Newsgroups: alt.revisionism
Subject: Gerhard Weinberg on Bacque's "Other Losses"

Archive/File: people/b/bacque.james bacque.003
Last-Modified: 1994/07/01

In the July 7, 1991 issue of the Washington Post Book World, on page 4, 
Gerhard L. Weinberg, William Rand Kenan Jr. Professor of History at the 
University of North Carolina at Chapel Hill, and author of numerous 
books and articles on World War II reviewed the second edition of 
Bacque's "Other Losses."  Here are some excerpts from the review:

          "If the book is unconvincing, it is because it so obviously 
     flies in the face of reality.  The decision to treat German 
     prisoners as a new category originated with the British, not the 
     Americans, out of a concern over the anticipated desperate need to 
     feed millions of refugees, displaced persons, and hungry civilians 
     in a Europe wracked by almost six years of war.  Although the new 
     epilogue does refer to 'the widespread food shortages of 1946,' in 
     the original text these shortages had miraculously vanished.  The 
     disruption of Europe's economy, with whose results Eisenhower had 
     to cope, can hardly be blamed on him.

          "When he repeatedly pleaded for more food shipments to cope 
     with the terrible food situation in the Europe of the spring and 
     summer of 1945, Eisenhower faced two further, related problems of 
     which Bacque appears unaware.  There still was a war going on, and 
     much shipping was engaged in the redeployment of forces to the 
     Pacific theatre....  Shipping in turn had been reduced by the 
     German effort to starve out Britain; the ships sunk earlier did not 
     rise back to the surface after V-E day to carry food from the United 
     States and Canada to those who had sent them to the bottom.

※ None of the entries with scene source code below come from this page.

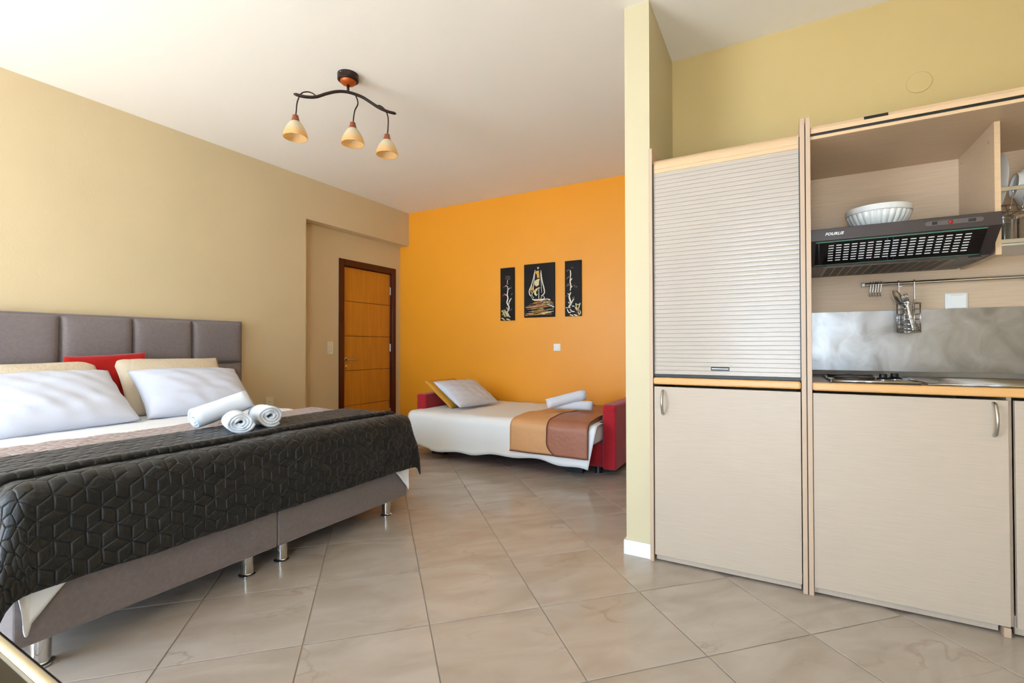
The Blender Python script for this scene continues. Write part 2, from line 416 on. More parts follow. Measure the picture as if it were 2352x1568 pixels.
# ================================================================== WALL PLATES
def plate(name, c, w, hh, normal, label, cat, kind, group=None, m='plastic'):
    """c centre on the wall; normal '+X' or '-Y'; kind list from bottom to top of 'socket'/'switch'/'cover'"""
    t = thing(name, c, label, cat, group)
    if normal == '+X': mk = lambda a0, a1, d0, d1, b0, b1: (c[0] + d0, c[0] + d1, c[1] + a0, c[1] + a1, c[2] + b0, c[2] + b1)
    else: mk = lambda a0, a1, d0, d1, b0, b1: (c[0] + a0, c[0] + a1, c[1] - d1, c[1] - d0, c[2] + b0, c[2] + b1)
    obj('frame', G().box(*mk(-w / 2, w / 2, 0, .009, -hh / 2, hh / 2)), M[m], t, bevel=.003)
    n = len(kind); ph = hh / n
    for i, k in enumerate(kind):
        zc = -hh / 2 + (i + .5) * ph; s = min(w, ph) / 2 - .010
        if k == 'switch': obj('rocker', G().box(*mk(-s, s, .009, .0135, zc - s, zc + s)), M[m], t, bevel=.002)
        elif k == 'cover':
            f = obj('flap', G().box(*mk(-s - .004, s + .004, .009, .016, zc - s - .004, zc + s + .004)), M[m], t, bevel=.003)
            obj('flap_slot', G().box(*mk(-s + .008, s - .008, .0155, .0165, zc + s - .004, zc + s - .001)), M['plastic_dim'], f)
        else:
            r = s * .82; RM = Matrix.Rotation(PI / 2, 4, 'Y') if normal == '+X' else Matrix.Rotation(PI / 2, 4, 'X')
            cc = (c[0] + .009, c[1], c[2] + zc) if normal == '+X' else (c[0], c[1] - .009, c[2] + zc)
            so = obj('socket_ring', G().lathe([(r + .004, 0), (r + .004, .0045), (r + .001, .0050), (r - .001, .0008), (0, .0008)], cc, 28, RM), M[m], t, auto=40)
            for q in (-1, 1):
                off = .0095 * q
                p = (cc[0] + .0008, cc[1] + off, cc[2]) if normal == '+X' else (cc[0] + off, cc[1] - .0008, cc[2])
                obj('pin_hole', G().lathe([(.0034, 0), (.0034, .0010), (0, .0010)], p, 12, RM), M['dark_hole'], so)
    return t
plate('switch_and_socket', (XREC, 3.697, 1.058), .082, .150, '+X', 'beige double wall plate, switch over socket, left of the door', 'socket', ['socket', 'switch'], m='plastic_dim')
plate('light_switch', (-2.133, YB, 1.061), .082, .078, '-Y', 'small white light switch on the orange wall under the ship picture', 'switch', ['switch'])
plate('wall_socket', (XL, 2.862, .548), .082, .086, '+X', 'beige wall socket low on the wall beside the headboard', 'socket', ['socket'], m='plastic_dim')

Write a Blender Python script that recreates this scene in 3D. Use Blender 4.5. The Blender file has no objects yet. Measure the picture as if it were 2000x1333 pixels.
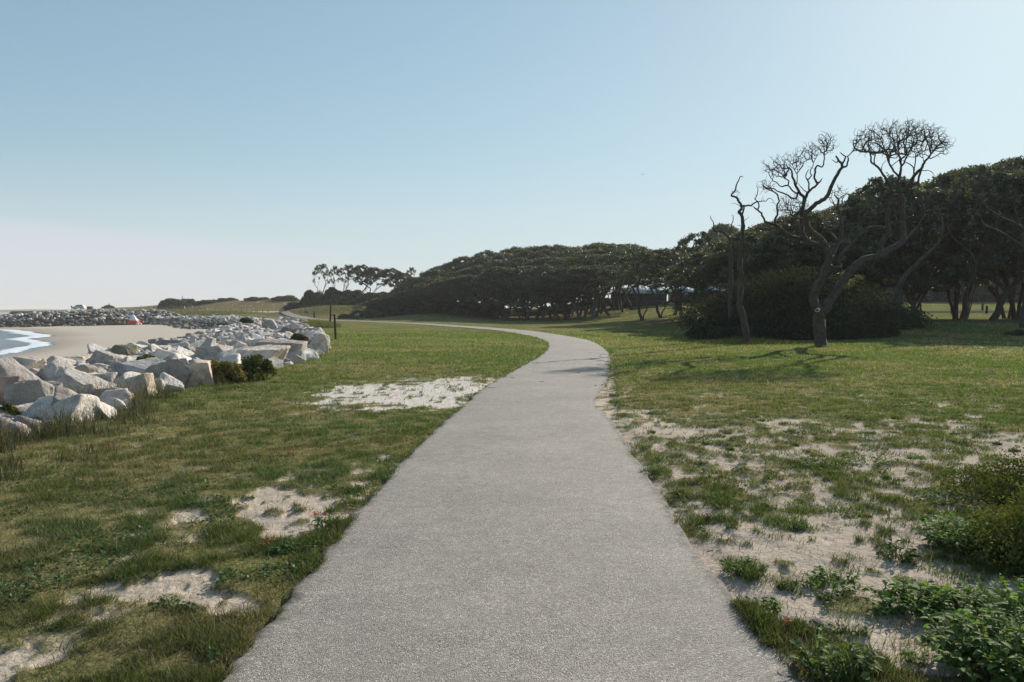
import bpy, math, random
import numpy as np

# ------------------------------------------------------------------ camera, sky, sun, exposure
scene = bpy.context.scene
COL = scene.collection
F = 1570.0                      # focal length in pixels of the 2000 px wide photograph
CAM_Z = 1.7
TILT = math.atan(59.5 / F)
cam_data = bpy.data.cameras.new('camera')
cam_data.lens = 36.0 * F / 2000.0
cam_data.clip_start = 0.05
cam_data.clip_end = 30000.0
cam = bpy.data.objects.new('camera', cam_data)
cam.location = (0, 0, CAM_Z)
cam.rotation_euler = (math.pi / 2 - TILT, 0, 0)
COL.objects.link(cam)
scene.camera = cam

SUN_ELEV = math.radians(24.0)
SUN_AZ = math.radians(35.0)     # clockwise from +Y
sd = bpy.data.lights.new('sun', 'SUN')
sd.energy = 5.0
sd.angle = math.radians(0.5)
sd.color = (1.0, 0.93, 0.83)
sun = bpy.data.objects.new('sun', sd)
sun.rotation_euler = (math.pi / 2 - SUN_ELEV, 0, math.pi - SUN_AZ)
sun.location = (60, 90, 60)
COL.objects.link(sun)

world = bpy.data.worlds.new('World')
scene.world = world
world.use_nodes = True
wn, wl = world.node_tree.nodes, world.node_tree.links
bg = wn['Background']
sky = wn.new('ShaderNodeTexSky')
sky.sky_type = 'NISHITA'
sky.sun_disc = False
sky.sun_elevation = SUN_ELEV
sky.sun_rotation = SUN_AZ
sky.air_density = 1.0
sky.dust_density = 0.35
sky.ozone_density = 1.6
sky.altitude = 0
bg.inputs['Strength'].default_value = 0.087
# thin pale bank of cloud low over the sea on the left
tc = wn.new('ShaderNodeTexCoord')
sep = wn.new('ShaderNodeSeparateXYZ')
wl.new(tc.outputs['Generated'], sep.inputs[0])
def wmath(op, a, b=None, c=None):
    n = wn.new('ShaderNodeMath'); n.operation = op
    for i, v in enumerate((a, b, c)):
        if v is None: continue
        if isinstance(v, (int, float)): n.inputs[i].default_value = v
        else: wl.new(v, n.inputs[i])
    return n.outputs[0]
wnz = wn.new('ShaderNodeTexNoise'); wnz.inputs['Scale'].default_value = 9.0; wnz.inputs['Detail'].default_value = 5
wl.new(tc.outputs['Generated'], wnz.inputs['Vector'])
# top edge of the bank: elevation falls from left to right
top = wmath('MULTIPLY_ADD', sep.outputs['X'], -0.062, 0.0635)
top = wmath('ADD', top, wmath('MULTIPLY_ADD', wnz.outputs['Fac'], 0.006, -0.003))
d_ = wmath('SUBTRACT', top, sep.outputs['Z'])
mr = wn.new('ShaderNodeMapRange'); mr.interpolation_type = 'SMOOTHSTEP'
mr.inputs['From Min'].default_value = -0.008; mr.inputs['From Max'].default_value = 0.014
wl.new(d_, mr.inputs['Value'])
mr2 = wn.new('ShaderNodeMapRange'); mr2.interpolation_type = 'SMOOTHSTEP'
mr2.inputs['From Min'].default_value = -0.48; mr2.inputs['From Max'].default_value = -0.05
mr2.inputs['To Min'].default_value = 0.5; mr2.inputs['To Max'].default_value = 0.0
wl.new(sep.outputs['X'], mr2.inputs['Value'])
fac = wmath('MULTIPLY', mr.outputs[0], mr2.outputs[0])
mixc = wn.new('ShaderNodeMix'); mixc.data_type = 'RGBA'
wl.new(fac, mixc.inputs['Factor'])
hsv = wn.new('ShaderNodeHueSaturation')
hsv.inputs['Saturation'].default_value = 0.90
wl.new(sky.outputs[0], hsv.inputs['Color'])
# the bright aureole round the sun rolls off softly instead of clipping
vk = wn.new('ShaderNodeVectorMath'); vk.operation = 'MULTIPLY_ADD'
wl.new(hsv.outputs[0], vk.inputs[0]); vk.inputs[1].default_value = (0.175, 0.165, 0.155); vk.inputs[2].default_value = (1, 1, 1)
vd = wn.new('ShaderNodeVectorMath'); vd.operation = 'DIVIDE'
wl.new(hsv.outputs[0], vd.inputs[0]); wl.new(vk.outputs[0], vd.inputs[1])
vm = wn.new('ShaderNodeVectorMath'); vm.operation = 'MULTIPLY'
wl.new(vd.outputs[0], vm.inputs[0]); vm.inputs[1].default_value = (1.42, 1.67, 1.70)
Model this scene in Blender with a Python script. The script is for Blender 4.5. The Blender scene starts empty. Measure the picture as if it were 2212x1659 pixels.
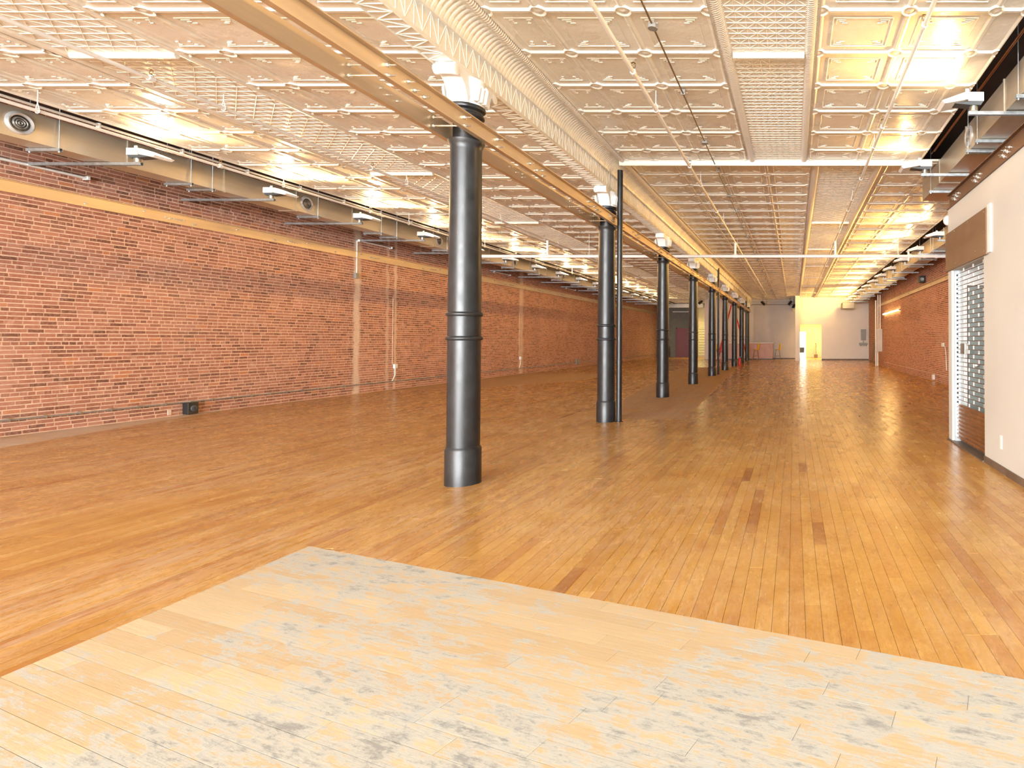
import bpy, math, random
from mathutils import Vector, Matrix
random.seed(7)
R = math.radians
C = bpy.context.scene.collection
SC = bpy.context.scene
CZ = 1.4          # camera height; heights written H(h) are measured from the camera's eye level
def H(h): return CZ + h

# ------------------------------------------------------------------ camera, world, light, exposure
cam = bpy.data.cameras.new('camera'); cam_o = bpy.data.objects.new('camera', cam); C.objects.link(cam_o)
cam.sensor_fit = 'HORIZONTAL'; cam.sensor_width = 36; cam.lens = 1248 / 2212 * 36
cam.shift_x = -(1715 - 1106) / 2212; cam.shift_y = -(829.5 - 713) / 2212
cam.clip_start = .05; cam.clip_end = 300
cam_o.location = (0, 0, CZ); cam_o.rotation_euler = (R(90 + 1.02), 0, 0)
SC.camera = cam_o
SC.view_settings.view_transform = 'Standard'; SC.view_settings.look = 'None'
SC.view_settings.gamma = 1; SC.view_settings.use_curve_mapping = False
SC.view_settings.exposure = 0.58
try:
    SC.cycles.use_denoising = True
    SC.cycles.max_bounces = 7; SC.cycles.diffuse_bounces = 4; SC.cycles.glossy_bounces = 3
    SC.cycles.sample_clamp_indirect = 6
except Exception: pass
W = bpy.data.worlds.new('world'); SC.world = W; W.use_nodes = True
W.node_tree.nodes['Background'].inputs[0].default_value = (.80, .88, 1, 1)
W.node_tree.nodes['Background'].inputs[1].default_value = 1.2
def lamp(name, kind, loc, rot, energy, col, size=None, size_y=None, parent=None, spot=None, blend=.6):
    l = bpy.data.lights.new(name, kind); l.energy = energy; l.color = col
    if kind == 'AREA':
        l.size = size
        if size_y: l.shape = 'RECTANGLE'; l.size_y = size_y
    elif kind == 'SPOT':
        l.spot_size = spot; l.spot_blend = blend; l.shadow_soft_size = size
    else: l.shadow_soft_size = size or .05
    o = bpy.data.objects.new(name, l); o.location = loc; o.rotation_euler = rot; C.objects.link(o)
    if parent: o.parent = parent
    return o
DAY = (.94, .98, 1)
# daylight through the street-front windows behind the camera
lamp('window_daylight', 'AREA', (-3.4, -13.2, 2.5), (R(90), 0, 0), 7200, DAY, 15.6, 3.2)
# the lit room behind the far doorway and the corridor at the far left
lamp('back_room_light', 'AREA', (2.4, 44.5, 3.3), (0, 0, 0), 260, (1, .88, .55), 2.5, 2.5)
lamp('corridor_light', 'AREA', (-7.3, 45.8, 3.4), (0, 0, 0), 70, (1, .80, .35), .9, 1.5)
WARM = (1, .66, .31)      # left lamps
AMBER = (1, .58, .16)     # right lamps

# ------------------------------------------------------------------ node helpers
class NT:
    def __init__(s, name):
        s.m = bpy.data.materials.new(name); s.m.use_nodes = True
        s.t = s.m.node_tree; s.b = s.t.nodes['Principled BSDF']; s.L = s.t.links
    def n(s, typ, **kw):
        x = s.t.nodes.new(typ)
        for k, v in kw.items(): setattr(x, k, v)
        return x
    def put(s, sock, v):
        if hasattr(v, 'is_output'): s.L.new(v, sock)
        elif isinstance(v, (tuple, list)) and len(v) == 3 and sock.type == 'RGBA': sock.default_value = (*v, 1)
        else: sock.default_value = v
    def pos(s): return s.n('ShaderNodeNewGeometry').outputs['Position']
    def xyz(s, v):
        x = s.n('ShaderNodeSeparateXYZ'); s.L.new(v, x.inputs[0]); return x.outputs
    def scale(s, v, k, off=(0, 0, 0)):
        m = s.n('ShaderNodeMapping'); s.L.new(v, m.inputs[0]); m.inputs['Scale'].default_value = k; m.inputs['Location'].default_value = off
        return m.outputs[0]
    def noise(s, v, sc, det=3, rough=.55, dist=0):
        x = s.n('ShaderNodeTexNoise'); s.L.new(v, x.inputs['Vector']); x.inputs['Scale'].default_value = sc
        x.inputs['Detail'].default_value = det; x.inputs['Roughness'].default_value = rough; x.inputs['Distortion'].default_value = dist
        return x.outputs[0]
    def m2(s, op, a, b=0.0, c=None, clamp=False):
        x = s.n('ShaderNodeMath', operation=op); x.use_clamp = clamp
        s.put(x.inputs[0], a); s.put(x.inputs[1], b)
        if c is not None: s.put(x.inputs[2], c)
        return x.outputs[0]
    def rng(s, v, a, b, c=0.0, d=1.0):
        x = s.n('ShaderNodeMapRange'); x.clamp = True
        s.L.new(v, x.inputs[0]); x.inputs[1].default_value = a; x.inputs[2].default_value = b
        x.inputs[3].default_value = c; x.inputs[4].default_value = d
        return x.outputs[0]
    def mix(s, f, a, b, mode='MIX'):
        x = s.n('ShaderNodeMix', data_type='RGBA', blend_type=mode)
        s.put(x.inputs[0], f); s.put(x.inputs[6], a); s.put(x.inputs[7], b)
        return x.outputs[2]
    def ramp(s, v, stops):
        x = s.n('ShaderNodeValToRGB'); s.L.new(v, x.inputs[0]); e = x.color_ramp.elements
        while len(e) < len(stops): e.new(.5)
        for i, (p, c) in enumerate(stops): e[i].position = p; e[i].color = (*c, 1)
        return x.outputs[0]
    def attr(s, name):
        x = s.n('ShaderNodeAttribute'); x.attribute_name = name; return x.outputs['Fac']
    def bump(s, h, strength=.3, dist=.01):
        x = s.n('ShaderNodeBump'); s.L.new(h, x.inputs['Height']); x.inputs['Strength'].default_value = strength
        x.inputs['Distance'].default_value = dist; s.L.new(x.outputs[0], s.b.inputs['Normal'])
    def out(s, col=None, rough=None, metal=None, spec=None):
        if col is not None: s.put(s.b.inputs['Base Color'], col)
        if rough is not None: s.put(s.b.inputs['Roughness'], rough)
        if metal is not None: s.put(s.b.inputs['Metallic'], metal)
        if spec is not None: s.put(s.b.inputs['Specular IOR Level'], spec)
        return s.m

MAT = {}
def simple(name, col, rough=.5, metal=0, var=.12, sc=6, bump=0, spec=None):
    t = NT(name); p = t.pos(); nz = t.noise(p, sc, 4)
    c = t.mix(t.rng(nz, .3, .7), tuple(max(0, x * (1 - var)) for x in col), tuple(min(1, x * (1 + var)) for x in col))
    r = t.rng(nz, .3, .7, rough * .85, min(1, rough * 1.15))
    if bump: t.bump(t.noise(p, sc * 12, 3), bump, .004)
    MAT[name] = t.out(c, r, metal, spec); return MAT[name]
simple('white_paint', (.80, .79, .76), .42, sc=3, var=.05, bump=.15)
simple('white_plastic', (.85, .85, .83), .35, var=.03)
simple('wall_paint', (.57, .56, .53), .6, var=.04, sc=1.2, bump=.08)
simple('pale_wall_paint', (.86, .82, .76), .55, var=.04, sc=.8, bump=.06)
simple('pink_wall_paint', (.70, .60, .55), .6, var=.05, sc=.8)
simple('grey_wall_paint', (.54, .50, .47), .55, var=.08, sc=.8)
simple('black_iron', (.013, .014, .016), .38, var=.35, sc=9, bump=.12)
simple('black_paint', (.018, .018, .018), .4, var=.2)
simple('dark_void', (.06, .038, .028), .9, var=.4, sc=2)
simple('dark_gap', (.16, .11, .08), .9, var=.3, sc=8)
simple('grey_filler', (.34, .34, .33), .8, var=.2, sc=8)
simple('mortar', (.72, .52, .39), .92, var=.14, sc=14, bump=.4)
simple('brown_board', (.20, .12, .068), .55, var=.06, sc=4)
simple('slat_floor_reflection', (.20, .085, .035), .22, var=.15, sc=5)  # brown reflection of the floor in polished metal, painted into the slat colour
simple('baseboard_brown', (.13, .09, .065), .5, var=.3, sc=6)
simple('zinc', (.50, .53, .54), .38, .85, var=.15, sc=20)
simple('bright_bolt', (.85, .84, .80), .22, .9, var=.1)
simple('brass_dark', (.22, .14, .055), .4, .8, var=.15)
simple('copper', (.55, .25, .12), .35, .9, var=.15)
simple('grey_box', (.30, .29, .27), .45, .3, var=.1)
simple('lamp_underside', (.06, .065, .07), .5, var=.1)
simple('green_door_paint', (.17, .19, .17), .45, var=.05, sc=2)
simple('red_door_paint', (.16, .022, .025), .45, var=.08)
simple('block_wall_paint', (.15, .14, .12), .7, var=.15, sc=3, bump=.2)
simple('yellow_wall_paint', (.80, .70, .42), .6, var=.04)
simple('cream_door_paint', (.62, .58, .33), .5, var=.04)
simple('pink_laminate', (.60, .36, .30), .5, var=.1, sc=3)
simple('counter_top', (.72, .55, .45), .35, var=.06)
simple('yellow_plastic', (.62, .36, .02), .4, var=.08)
simple('red_paint', (.62, .03, .02), .35, var=.1)
simple('leaf_green', (.10, .20, .05), .5, var=.3)
simple('wood_brown', (.22, .12, .06), .5, var=.2)
simple('dark_conduit', (.20, .145, .085), .4, .5, var=.1)
simple('link_white', (.74, .74, .74), .3, .5, var=.05)
simple('rod_brown', (.17, .09, .05), .35, .6, var=.1)
simple('sheet_steel', (.50, .47, .42), .3, .9, var=.1, sc=2)

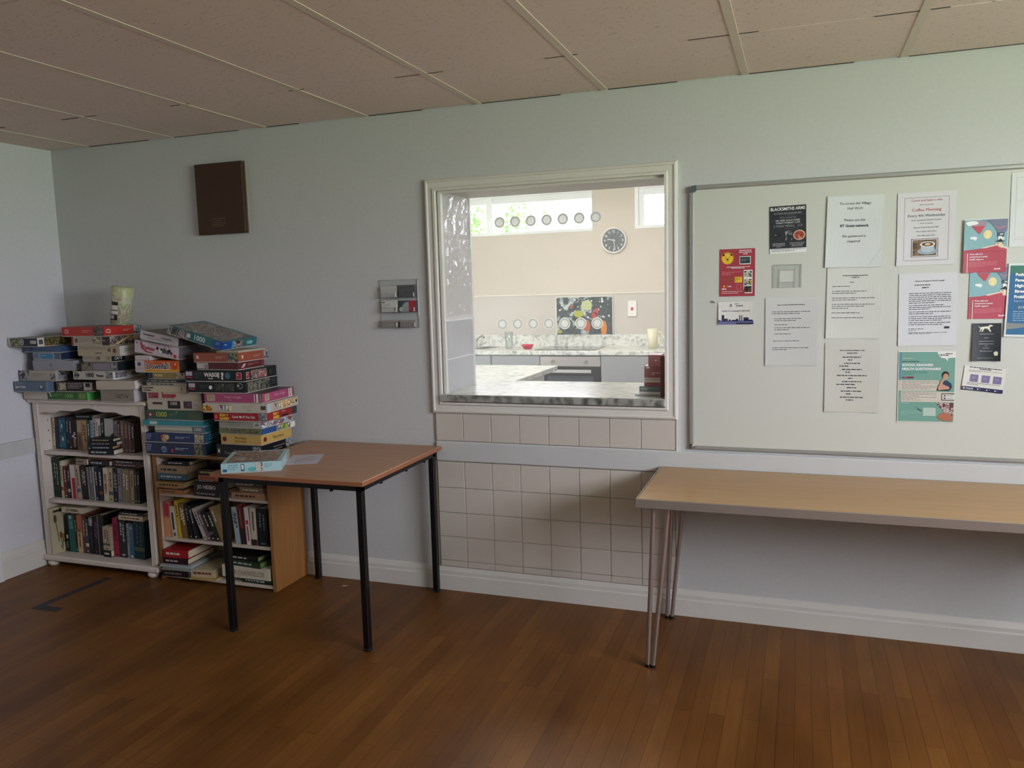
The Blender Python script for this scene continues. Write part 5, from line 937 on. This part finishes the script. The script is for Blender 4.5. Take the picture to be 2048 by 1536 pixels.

          "Bacque's statistical extrapolations raise several questions 
     the book makes no effort to answer.  Where are the hundreds of 
     thousands of bodies and why have they not turned up...?  Why have 
     the relatives of the missing millions not applied for and received 
     the death certificates that are so essential for German families 
     for purposes of inheritance, pension, remarriage, etc.?"

Weinberg does not deny that there was suffering on the part of German 
POWs, and episodes of brutality on the part of their captors.  However, 
his conclusion on Bacque is: 

          "When researchers after the original appearance of Bacque's 
     book found that he had put words in the mouth of an elderly key 
     witness who has since repudiated his testimony, Bacque in the new 
     epilogue denounces them.  When they pointed to a 1945 report that 
     showed the bulk of the "other losses" were members of the 
     *Volksturm* or people's militia - schoolboys and the elderly - who 
     had been released without formal discharges, he declares in his new 
     Appendix 11 that this was a bit of fakery concocted by Eisenhower 
     to conceal the deaths.  As a true believer in his own fables, 
     Bacque cannot be convinced by evidence."